Beginning with the opening line of the entries, return every line through the one containing "SC.world = world", both included, and nothing else. Omit pictures.

----

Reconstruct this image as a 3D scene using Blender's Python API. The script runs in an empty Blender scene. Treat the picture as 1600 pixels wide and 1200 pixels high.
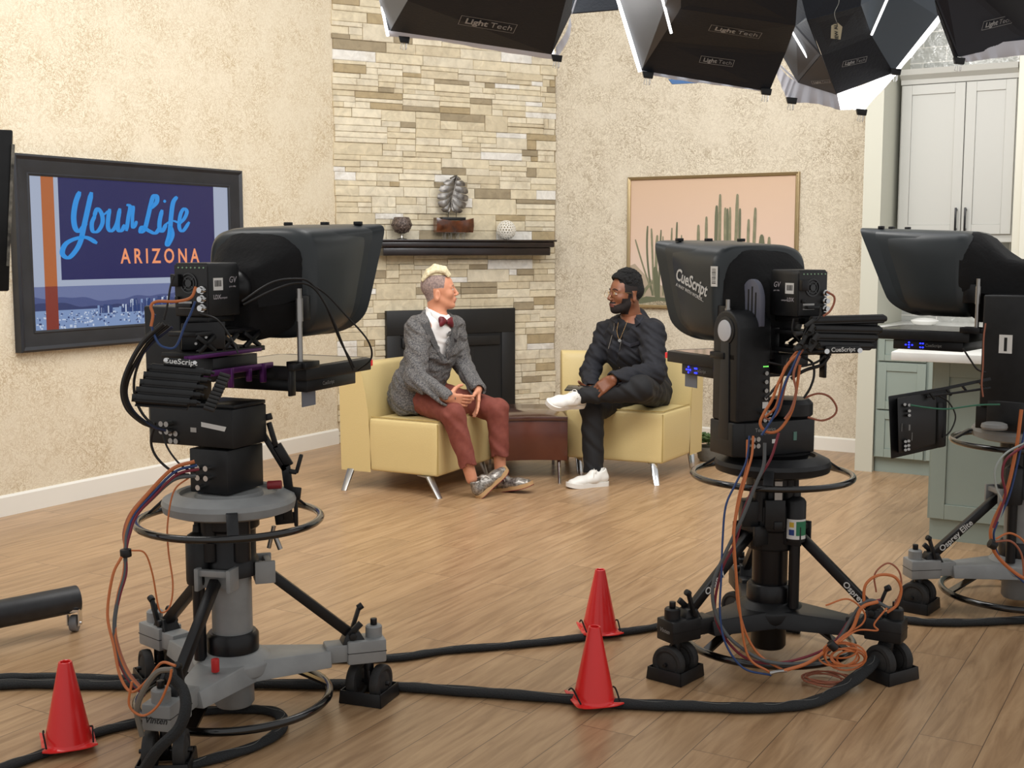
import bpy, bmesh, math, random
import numpy as np
from mathutils import Vector, Matrix, Euler
PI = math.pi
V = Vector
random.seed(7)
SC = bpy.context.scene
COL = SC.collection

# ------------------------------------------------------------------ camera
EYE, FPX, PITCH = 1.45, 1900.0, math.atan(210 / 1900.0)
cam_data = bpy.data.cameras.new('camera')
cam_data.sensor_width = 36.0
cam_data.lens = FPX / 1600.0 * 36.0
cam_data.clip_start = 0.05
camera = bpy.data.objects.new('camera', cam_data)
camera.location = (0, 0, EYE)
camera.rotation_euler = (PI / 2 - PITCH, 0, 0)
COL.objects.link(camera)
SC.camera = camera
SC.view_settings.view_transform = 'Standard'
SC.view_settings.look = 'None'
SC.view_settings.gamma = 1.0
SC.view_settings.use_curve_mapping = False
SC.view_settings.exposure = -0.06

# ------------------------------------------------------------------ light: dim studio air + lamps of the lighting grid
world = bpy.data.worlds.new('studio')
world.use_nodes = True
world.node_tree.nodes['Background'].inputs[0].default_value = (1.0, 0.99, 0.98, 1)
world.node_tree.nodes['Background'].inputs[1].default_value = 0.68
SC.world = world

def area_light(name, loc, target, sx, sy, power, col=(1, .975, .94)):
    d = bpy.data.lights.new(name, 'AREA')
    d.shape = 'RECTANGLE'
    d.size, d.size_y, d.energy, d.color = sx, sy, power, col
    o = bpy.data.objects.new(name, d)
    o.location = loc
    o.rotation_euler = (V(target) - V(loc)).to_track_quat('-Z', 'Y').to_euler()
    COL.objects.link(o)
    return o

area_light('softbox_lamp', (-.35, 5.0, 2.75), (-.6, 8.6, .9), .9, .7, 34)
area_light('softbox_lamp', (.95, 5.1, 2.7), (.6, 8.6, .9), .7, .6, 28)
area_light('softbox_lamp', (2.0, 5.5, 2.75), (1.6, 8.6, 1.0), .7, .7, 18, (.95, .97, 1))
area_light('grid_lamp', (-2.2, 4.3, 3.5), (-2.0, 8.2, .9), 1.2, 1.0, 44)
area_light('grid_lamp', (0.3, 6.0, 4.0), (0.2, 7.4, .0), 2.2, 1.6, 60)
area_light('grid_lamp', (2.9, 5.9, 3.6), (2.8, 8.6, 1.2), 1.0, 1.0, 11, (.96, .98, 1))

# ------------------------------------------------------------------ pixel <-> place (only used to measure where things stand)
_c, _s = math.cos(PITCH), math.sin(PITCH)
def ray(px, py):
    rx, ry = (px - 800) / FPX, -(py - 600) / FPX
    return V((rx, _c + ry * _s, -_s + ry * _c))
def W(px, py, Y):
    d = ray(px, py); t = Y / d.y
    return V((d.x * t, Y, EYE + d.z * t))
def G(px, py, z=0.0):
    d = ray(px, py); t = (z - EYE) / d.z
    return V((d.x * t, d.y * t, z))
class Frame:
    """a wall plane: p0 at floor level, s along the wall, n its normal towards the room"""
    def __init__(self, a, b):
        self.p0 = V((a[0], a[1], 0)); d = V((b[0] - a[0], b[1] - a[1], 0))
        self.L = d.length; self.s = d.normalized(); self.n = V((self.s.y, -self.s.x, 0))
    def at(self, s, z, off=0.0):
        return self.p0 + self.s * s + self.n * off + V((0, 0, z))
    def hit(self, px, py, off=0.0):
        d = ray(px, py); e = V((0, 0, EYE)); q = self.p0 + self.n * off
        t = (q - e).dot(self.n) / d.dot(self.n); p = e + d * t
        return (p - q).dot(self.s), p.z
    def rot(self):   # columns: s, up, n
        m = Matrix.Identity(3)
        m.col[0] = self.s; m.col[1] = V((0, 0, 1)); m.col[2] = self.n
        return m

# ------------------------------------------------------------------ materials
def lin(c):
    r = []
    for v in c[:3]:
        v = v / 255.0
        r.append(v / 12.92 if v <= 0.04045 else ((v + 0.055) / 1.055) ** 2.4)
    return (*r, 1.0)
_M = {}
def mat(name, col, rough=.5, metal=0.0, emit=0.0, noise=None, bump=0.0, bscale=40.0, coat=0.0, trans=0.0, alpha=1.0, spec=None, sheen=0.0):
    """noise = (scale, second colour)"""
    if name in _M: return _M[name]
    m = bpy.data.materials.new(name); m.use_nodes = True
    nt = m.node_tree; b = nt.nodes['Principled BSDF']
    b.inputs['Base Color'].default_value = lin(col)
    b.inputs['Roughness'].default_value = rough
    b.inputs['Metallic'].default_value = metal
    if spec is not None: b.inputs['Specular IOR Level'].default_value = spec
    if coat: b.inputs['Coat Weight'].default_value = coat; b.inputs['Coat Roughness'].default_value = .15
    if sheen: b.inputs['Sheen Weight'].default_value = sheen
    if trans: b.inputs['Transmission Weight'].default_value = trans
    if alpha < 1: b.inputs['Alpha'].default_value = alpha
    if emit:
        b.inputs['Emission Color'].default_value = lin(col); b.inputs['Emission Strength'].default_value = emit
    if noise or bump:
        tc = nt.nodes.new('ShaderNodeTexCoord')
    if noise:
        n = nt.nodes.new('ShaderNodeTexNoise'); n.inputs['Scale'].default_value = noise[0]; n.inputs['Detail'].default_value = 4
        r = nt.nodes.new('ShaderNodeValToRGB')
        r.color_ramp.elements[0].position = .35; r.color_ramp.elements[0].color = lin(noise[1])
        r.color_ramp.elements[1].position = .65; r.color_ramp.elements[1].color = lin(col)
        nt.links.new(tc.outputs['Object'], n.inputs['Vector']); nt.links.new(n.outputs[0], r.inputs[0])
        nt.links.new(r.outputs[0], b.inputs['Base Color'])
    if bump:
        n2 = nt.nodes.new('ShaderNodeTexNoise'); n2.inputs['Scale'].default_value = bscale; n2.inputs['Detail'].default_value = 5
        bp = nt.nodes.new('ShaderNodeBump'); bp.inputs['Strength'].default_value = bump; bp.inputs['Distance'].default_value = .01
        nt.links.new(tc.outputs['Object'], n2.inputs['Vector']); nt.links.new(n2.outputs[0], bp.inputs['Height'])
        nt.links.new(bp.outputs[0], b.inputs['Normal'])
    _M[name] = m
    return m

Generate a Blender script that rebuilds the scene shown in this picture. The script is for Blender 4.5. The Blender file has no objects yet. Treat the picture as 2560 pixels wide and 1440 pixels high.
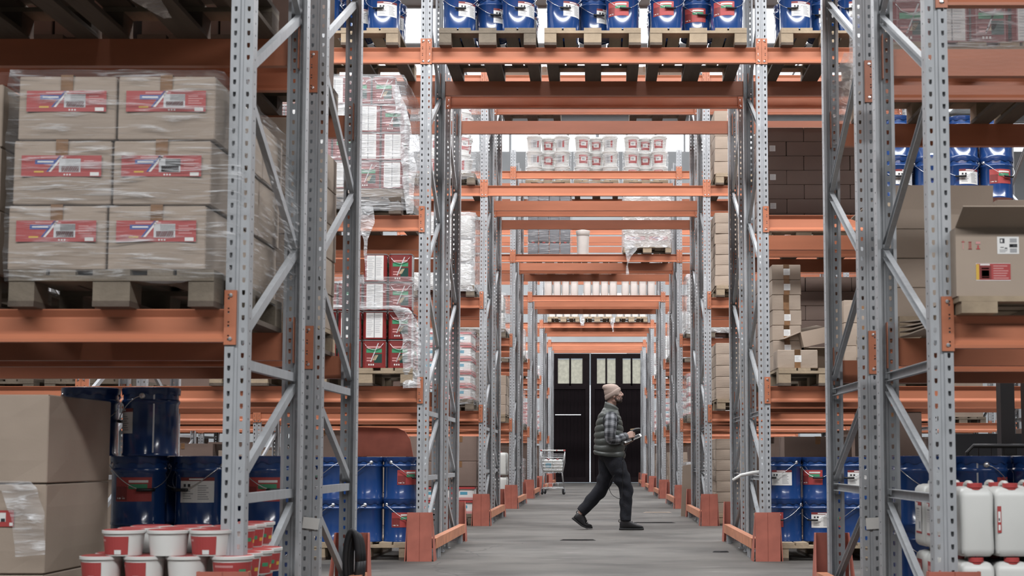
import bpy, math, random
from mathutils import Vector, Matrix, noise
R = random.Random(7)
PI = math.pi
sc = bpy.context.scene
C = sc.collection

# ------------------------------------------------------------------ camera, world, light, exposure
cd = bpy.data.cameras.new('camera'); cam = bpy.data.objects.new('camera', cd); C.objects.link(cam)
cam.location = (0.037, 0.0, 0.82)
cam.rotation_euler = (PI / 2 + 0.0797, 0, 0)
cd.sensor_width = 36.0; cd.lens = 36.0 * 3555 / 2560
cd.shift_x = -(1495.8 - 1280) / 2560
cd.shift_y = (862.7 - 720) / 2560
cd.clip_start = 0.1; cd.clip_end = 200
cd.dof.use_dof = True; cd.dof.focus_distance = 16.6; cd.dof.aperture_fstop = 6.3
sc.camera = cam

w = bpy.data.worlds.new('world'); sc.world = w; w.use_nodes = True
w.node_tree.nodes['Background'].inputs[0].default_value = (0.80, 0.90, 1.0, 1)
w.node_tree.nodes['Background'].inputs[1].default_value = 0.35

def area(name, loc, sx, sy, power, col=(0.97, 0.985, 1.0), rot=(0, 0, 0), spread=PI):
    l = bpy.data.lights.new(name, 'AREA'); l.shape = 'RECTANGLE'; l.size = sx; l.size_y = sy
    l.energy = power; l.color = col; l.spread = spread
    o = bpy.data.objects.new(name, l); C.objects.link(o); o.location = loc; o.rotation_euler = rot
    return o
# unseen lamps above the aisles; nearest added for frontal fill, last for the back wall
for yy, pw, zz, wx in ((-0.2, 980, 5.9, 14), (8.75, 900, 6.5, 15), (14.75, 820, 7.0, 15), (20.75, 950, 8.2, 20), (26.75, 1100, 8.6, 24), (32.75, 1300, 8.6, 24), (38.75, 1200, 8.6, 24), (45.6, 450, 10.6, 24)):
    area('unseen_aisle_light', (0, yy, zz), wx, 0.9, pw)

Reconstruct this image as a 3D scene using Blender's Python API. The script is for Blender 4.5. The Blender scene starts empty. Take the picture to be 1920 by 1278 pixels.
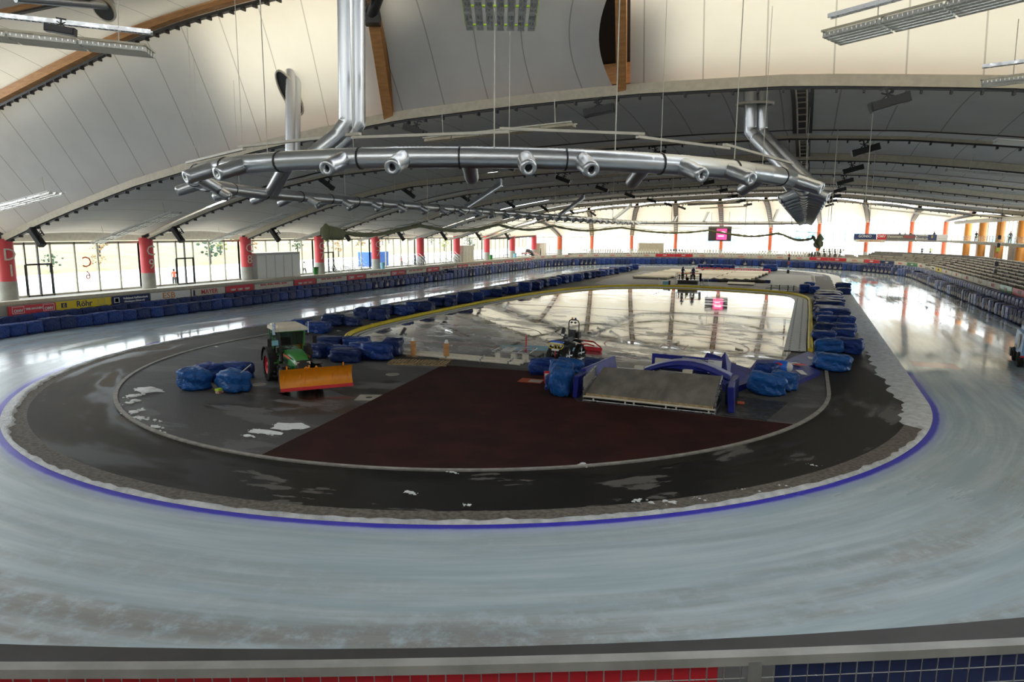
import bpy, bmesh, math, random
from math import sin, cos, pi, radians, hypot, atan2, sqrt
from mathutils import Vector, Matrix
random.seed(7)
S = bpy.context.scene
COL = S.collection
Z3 = Vector((0, 0, 1))

# ------------------------------------------------------------------ materials
MATS = {}
def nt(m):
    m.use_nodes = True
    return m.node_tree.nodes, m.node_tree.links
def mat(name, col, rough=0.6, metal=0.0, var=0.0, scale=3.0, bump=0.0, spec=0.5, emit=None, estr=0.0, col2=None, stretch=(1, 1, 1), rvar=0.0, bscale=None):
    if name in MATS: return MATS[name]
    m = bpy.data.materials.new(name); N, L = nt(m); b = N['Principled BSDF']
    b.inputs['Base Color'].default_value = (*col, 1); b.inputs['Roughness'].default_value = rough
    b.inputs['Metallic'].default_value = metal; b.inputs['Specular IOR Level'].default_value = spec
    if emit: b.inputs['Emission Color'].default_value = (*emit, 1); b.inputs['Emission Strength'].default_value = estr
    if var or bump or rvar or col2:
        tc = N.new('ShaderNodeTexCoord'); mp = N.new('ShaderNodeMapping'); mp.inputs['Scale'].default_value = stretch
        n = N.new('ShaderNodeTexNoise'); n.inputs['Scale'].default_value = scale; n.inputs['Detail'].default_value = 5
        L.new(tc.outputs['Object'], mp.inputs[0]); L.new(mp.outputs[0], n.inputs['Vector'])
        if var or col2:
            c2 = col2 or tuple(min(1, c * (1 + var)) for c in col); c1 = col if col2 else tuple(c * (1 - var) for c in col)
            r = N.new('ShaderNodeValToRGB'); r.color_ramp.elements[0].position = .35; r.color_ramp.elements[1].position = .65
            r.color_ramp.elements[0].color = (*c1, 1); r.color_ramp.elements[1].color = (*c2, 1)
            L.new(n.outputs['Fac'], r.inputs[0]); L.new(r.outputs[0], b.inputs['Base Color'])
        if rvar:
            q = N.new('ShaderNodeMapRange'); q.inputs[1].default_value = .35; q.inputs[2].default_value = .65
            q.inputs[3].default_value = max(0.02, rough - rvar); q.inputs[4].default_value = rough + rvar
            L.new(n.outputs['Fac'], q.inputs[0]); L.new(q.outputs[0], b.inputs['Roughness'])
        if bump:
            nb = n
            if bscale:
                nb = N.new('ShaderNodeTexNoise'); nb.inputs['Scale'].default_value = bscale; nb.inputs['Detail'].default_value = 4
                L.new(mp.outputs[0], nb.inputs['Vector'])
            bp = N.new('ShaderNodeBump'); bp.inputs['Strength'].default_value = bump; bp.inputs['Distance'].default_value = .1
            L.new(nb.outputs['Fac'], bp.inputs['Height']); L.new(bp.outputs[0], b.inputs['Normal'])
    MATS[name] = m
    return m

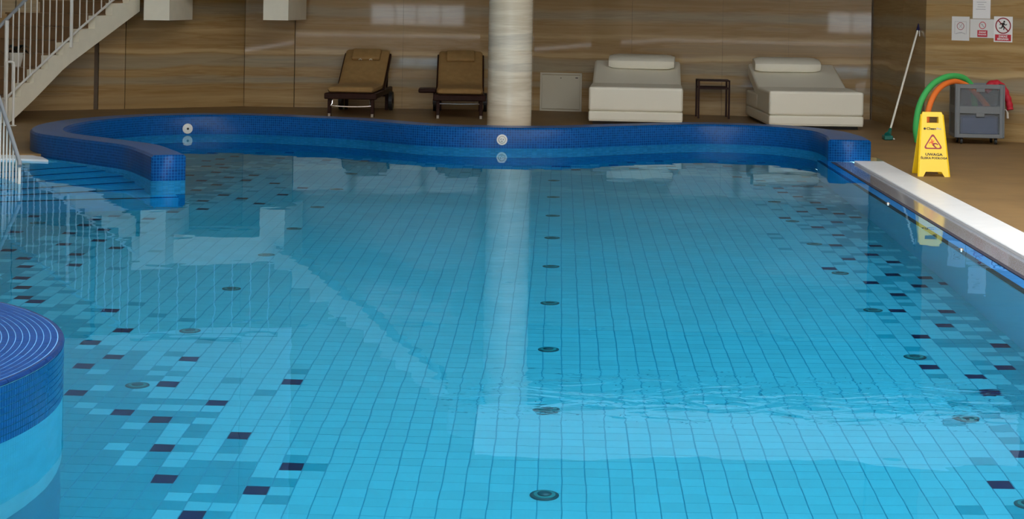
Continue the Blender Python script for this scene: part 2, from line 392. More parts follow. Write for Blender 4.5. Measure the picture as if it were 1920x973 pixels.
for u0, u1, pd in ((-260, -120, 0), (-118, 29, 0), (31, 179, 0), (188, 236.8, 0), (238, 460.5, 0), (462, 554.6, 0.035), (555.4, 757, 0), (757.3, 965, 0),
                   (965.3, 1003, 0), (1003.3, 1186, 0), (1186.3, 1356, 0), (1356.3, 1480, 0), (1480.3, 1636, 0)):
    panel_u(u0, u1, pd)
# plastered upper storey above the stone
for i in range(len(BW) - 1):
    obj('upper_panel', pr([v[:] for v in offset_wall(BW[i], BW[i + 1], -0.035, -0.005)], 2.92, WALL_TOP), M['white_wall'] if i < 4 else M['upper_wall'], wall_back)

def plain_wall(name, p, q, z0, z1, m, t=0.2):
    p, q = Vector(p), Vector(q)
    return struct(obj(name, pr([v[:] for v in offset_wall(p, q, -t, -0.03)], z0, z1), m))
struct(obj('wall_corner', bx((4.30, 23.05, 3.25), (0.34, 0.30, 6.7)), M['stone_back']))
RW = [Vector((4.14, 22.95)), Vector((4.27, 20.2)), Vector((5.25, 19.5)), Vector((8.4, 17.25))]
wall_recess = plain_wall('wall_recess_side', RW[0], RW[1], -0.1, WALL_TOP, M['stone_back'])
panel(RW[0], RW[0].lerp(RW[1], 0.60), parent=wall_recess); panel(RW[0].lerp(RW[1], 0.602), RW[1], parent=wall_recess)
wall_right = plain_wall('wall_right', RW[1], RW[3], -0.1, WALL_TOP, M['stone_back'])
panel(RW[1], RW[1].lerp(RW[3], 0.39), parent=wall_right); panel(RW[1].lerp(RW[3], 0.391), RW[1].lerp(RW[3], 0.7), parent=wall_right)
panel(RW[1].lerp(RW[3], 0.701), RW[3], parent=wall_right)
for a, b, par in ((RW[0], RW[1], wall_recess), (RW[1], RW[3], wall_right)):
    obj('upper_panel', pr([v[:] for v in offset_wall(a, b, -0.035, -0.005)], 2.92, WALL_TOP), M['upper_wall'], par)

# hall walls, ceiling with skylight, windows behind the camera
XL, XR, YF = -9.0, 8.4, -21.0
struct(obj('wall_east', bx((XR + 0.1, (17.25 + YF) / 2, WALL_TOP / 2), (0.2, 17.25 - YF + 0.4, WALL_TOP)), M['upper_wall']))
struct(obj('wall_west', bx((XL - 0.1, (20.4 + YF) / 2, WALL_TOP / 2), (0.2, 20.4 - YF + 0.4, WALL_TOP)), M['upper_wall']))
# front wall with a low window and an unseen tall row added for front light
WIN = [(-2.5, 1.2, 0.38, 1.2)] + [(x, x + 2.6, 1.7, 6.2) for x in (-8.7, -5.85, -3.0, -0.15, 2.7, 5.55)]
def wall_with_holes(x0, x1, z0, z1, y, holes, m, name):
    xs = sorted({x0, x1, *[h[0] for h in holes], *[h[1] for h in holes]}); zs = sorted({z0, z1, *[h[2] for h in holes], *[h[3] for h in holes]})
    bm = bmesh.new()
    for i in range(len(xs) - 1):
        for j in range(len(zs) - 1):
            cx, cz = (xs[i] + xs[i + 1]) / 2, (zs[j] + zs[j + 1]) / 2
            if any(h[0] < cx < h[1] and h[2] < cz < h[3] for h in holes): continue
            box(bm, (cx, y, cz), (xs[i + 1] - xs[i], 0.2, zs[j + 1] - zs[j]))
    return struct(obj(name, bm, m))
wall_with_holes(XL, XR, 0, WALL_TOP, YF - 0.1, WIN, M['upper_wall'], 'wall_front')
for i, (x0, x1, z0, z1) in enumerate(WIN):
    bm = bmesh.new()
    n = 4 if i == 0 else 2
    for k in range(n + 1): box(bm, (x0 + (x1 - x0) * k / n, YF - 0.1, (z0 + z1) / 2), (0.05, 0.06, z1 - z0))
    for z in (z0, z1): box(bm, ((x0 + x1) / 2, YF - 0.1, z), (x1 - x0, 0.06, 0.05))
    struct(obj('window_%d' % (i + 1), bm, M['frame_dark']))
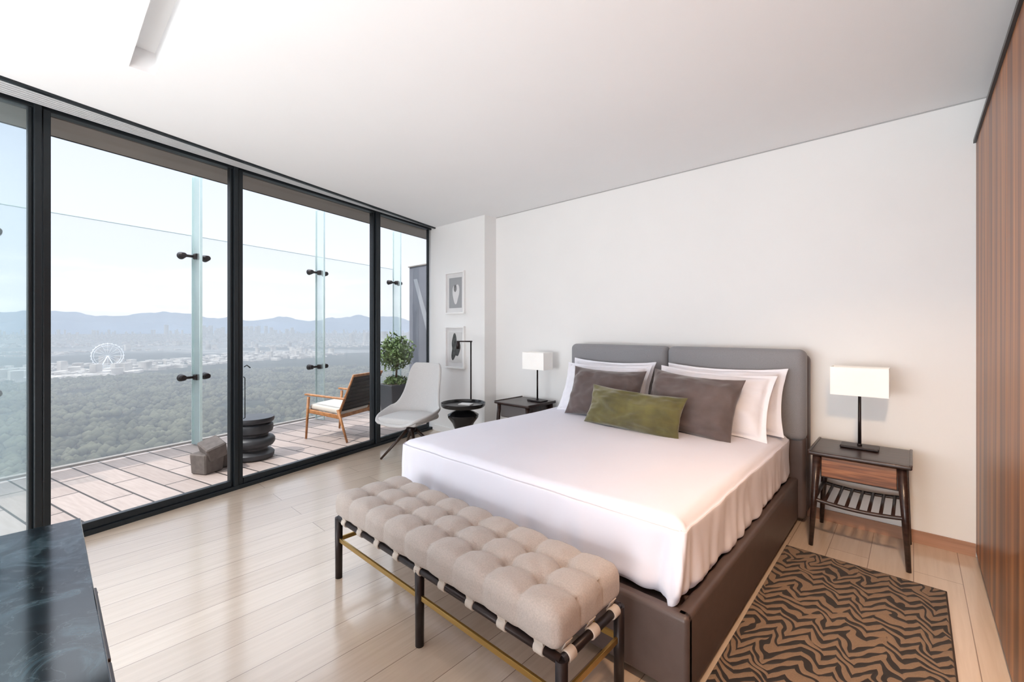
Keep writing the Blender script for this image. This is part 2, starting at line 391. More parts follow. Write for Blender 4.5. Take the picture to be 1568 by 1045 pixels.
def b_ground(nt):
    g=N(nt,'ShaderNodeNewGeometry')
    vo=N(nt,'ShaderNodeTexVoronoi'); vo.inputs['Scale'].default_value=0.085; L(nt,g.outputs['Position'],vo.inputs['Vector'])
    r1=ramp(nt,[(0.0,lin(90,88,76)),(0.5,lin(58,60,52)),(0.85,lin(30,34,32))]); L(nt,vo.outputs['Distance'],r1.inputs['Fac'])
    n1=N(nt,'ShaderNodeTexNoise'); n1.inputs['Scale'].default_value=0.011; n1.inputs['Detail'].default_value=6; L(nt,g.outputs['Position'],n1.inputs['Vector'])
    r2=ramp(nt,[(0.35,(0.45,0.5,0.5,1)),(0.65,(1.0,1.0,0.95,1))]); L(nt,n1.outputs['Fac'],r2.inputs['Fac'])
    m1=N(nt,'ShaderNodeMixRGB',blend_type='MULTIPLY'); m1.inputs['Fac'].default_value=1; L(nt,r1.outputs[0],m1.inputs['Color1']); L(nt,r2.outputs[0],m1.inputs['Color2'])
    v2=N(nt,'ShaderNodeTexVoronoi'); v2.inputs['Scale'].default_value=0.03; L(nt,g.outputs['Position'],v2.inputs['Vector'])
    r3=ramp(nt,[(0.2,lin(84,88,80)),(0.6,lin(138,134,130)),(0.9,lin(190,184,178))]); L(nt,v2.outputs['Color'],r3.inputs['Fac'])
    n2=N(nt,'ShaderNodeTexNoise'); n2.inputs['Scale'].default_value=0.0013; n2.inputs['Detail'].default_value=6; L(nt,g.outputs['Position'],n2.inputs['Vector'])
    ln=N(nt,'ShaderNodeVectorMath',operation='LENGTH'); L(nt,g.outputs['Position'],ln.inputs[0])
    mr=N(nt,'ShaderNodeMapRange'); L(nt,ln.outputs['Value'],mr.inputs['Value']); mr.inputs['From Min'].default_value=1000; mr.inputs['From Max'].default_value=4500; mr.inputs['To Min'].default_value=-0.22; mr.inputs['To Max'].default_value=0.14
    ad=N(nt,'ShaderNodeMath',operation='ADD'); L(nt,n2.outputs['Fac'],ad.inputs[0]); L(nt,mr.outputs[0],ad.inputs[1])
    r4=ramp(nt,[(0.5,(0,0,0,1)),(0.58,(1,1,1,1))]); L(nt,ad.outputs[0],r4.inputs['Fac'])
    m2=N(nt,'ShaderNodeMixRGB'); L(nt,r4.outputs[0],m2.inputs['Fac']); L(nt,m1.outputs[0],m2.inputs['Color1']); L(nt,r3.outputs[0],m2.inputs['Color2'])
    return m2.outputs[0]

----

**Result of the exercise**
Reconstruct this image as a 3D scene using Blender's Python API. The script runs in an empty Blender scene. Treat the picture as 1600 pixels wide and 1200 pixels high.
import bpy, bmesh, math, random
import numpy as np
from mathutils import Vector, Matrix, Euler
PI = math.pi
V = Vector
random.seed(7)
SC = bpy.context.scene
COL = SC.collection

# ------------------------------------------------------------------ camera
EYE, FPX, PITCH = 1.45, 1900.0, math.atan(210 / 1900.0)
cam_data = bpy.data.cameras.new('camera')
cam_data.sensor_width = 36.0
cam_data.lens = FPX / 1600.0 * 36.0
cam_data.clip_start = 0.05
camera = bpy.data.objects.new('camera', cam_data)
camera.location = (0, 0, EYE)
camera.rotation_euler = (PI / 2 - PITCH, 0, 0)
COL.objects.link(camera)
SC.camera = camera
SC.view_settings.view_transform = 'Standard'
SC.view_settings.look = 'None'
SC.view_settings.gamma = 1.0
SC.view_settings.use_curve_mapping = False
SC.view_settings.exposure = -0.06

# ------------------------------------------------------------------ light: dim studio air + lamps of the lighting grid
world = bpy.data.worlds.new('studio')
world.use_nodes = True
world.node_tree.nodes['Background'].inputs[0].default_value = (1.0, 0.99, 0.98, 1)
world.node_tree.nodes['Background'].inputs[1].default_value = 0.68
SC.world = world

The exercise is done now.